As unbelievable as this paradox may seem, gross national product (GNP) numbers back it up. Since World War II (and the invention of the transistor in 1948), annual productivity grew by 3% until 1973, followed by years of 1% growth in the 1970s and 1980s, periods of inflation, recession, unemployment and budget deficits, as the article explained.
A turnaround occurred in 1995 when GNP began rising by 2% per year, coincident with a dramatic drop in computer costs. Some economists hypothesize that Moore's Law is finally paying off. One observer commented that it took companies that long to learn how to utilize the technology to best suit their businesses.
In my own experience, computing power is a logical contributor to productivity. Using the Internet, one can simply perform in-depth research on evolution, illnesses, technology, industries, sports, etc. Modern electronics allows individuals to inexpensively produce their own film or publish their own novel. We can download news from various countries that we barely had access to 10 years ago.

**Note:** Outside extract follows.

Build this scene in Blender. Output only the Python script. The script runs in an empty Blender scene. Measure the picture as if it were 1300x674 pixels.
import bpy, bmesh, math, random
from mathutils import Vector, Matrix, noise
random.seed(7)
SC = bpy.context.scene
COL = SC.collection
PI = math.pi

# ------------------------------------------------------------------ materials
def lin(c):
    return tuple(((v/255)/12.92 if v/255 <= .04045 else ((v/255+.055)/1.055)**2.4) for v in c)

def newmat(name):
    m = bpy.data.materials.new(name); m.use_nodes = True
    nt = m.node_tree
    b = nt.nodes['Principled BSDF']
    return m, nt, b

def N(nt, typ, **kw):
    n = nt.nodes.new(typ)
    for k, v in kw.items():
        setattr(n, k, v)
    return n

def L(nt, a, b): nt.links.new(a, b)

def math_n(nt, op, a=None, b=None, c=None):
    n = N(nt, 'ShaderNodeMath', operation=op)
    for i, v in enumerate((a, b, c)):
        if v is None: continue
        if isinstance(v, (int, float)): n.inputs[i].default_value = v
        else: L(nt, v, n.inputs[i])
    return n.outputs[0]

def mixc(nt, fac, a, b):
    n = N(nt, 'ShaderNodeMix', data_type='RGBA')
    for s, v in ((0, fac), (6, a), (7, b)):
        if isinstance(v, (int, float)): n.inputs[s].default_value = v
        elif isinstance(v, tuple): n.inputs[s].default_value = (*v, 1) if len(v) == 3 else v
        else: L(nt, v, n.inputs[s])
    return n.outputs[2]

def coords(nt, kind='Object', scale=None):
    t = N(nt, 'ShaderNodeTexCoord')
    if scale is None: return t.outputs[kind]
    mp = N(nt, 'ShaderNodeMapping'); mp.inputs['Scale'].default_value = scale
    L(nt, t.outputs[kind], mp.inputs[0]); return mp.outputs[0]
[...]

At my company (Cahners Business Information), we are eliminating the processing of film and now produce magazines using a completely computerized process. While one might expect this change to immediately increase efficiency, we found the process created a whole new set of issues - temporarily increasing resource allocation while the bugs were being worked out. We now are beginning to realize the productivity benefits.
So if we assume the "productivity paradox" has ended and our population is beginning to realize the economic rewards of computing, the hurdles ahead might be less about Moore's Law (though its continuation is essential), and more about making better use of technology. Then the notable engineers of tomorrow will create applications that go beyond improving lifestyles (i.e., making things easier), to perhaps tackling some of the large worldwide problems such as hunger, illiteracy and other social issues. By shifting focus from the "faster, smaller, cheaper" treadmill long enough to ask, "What is it we really want technology to do?" - we might enter a new period in history where unlimited opportunity serves us in inconceivable ways.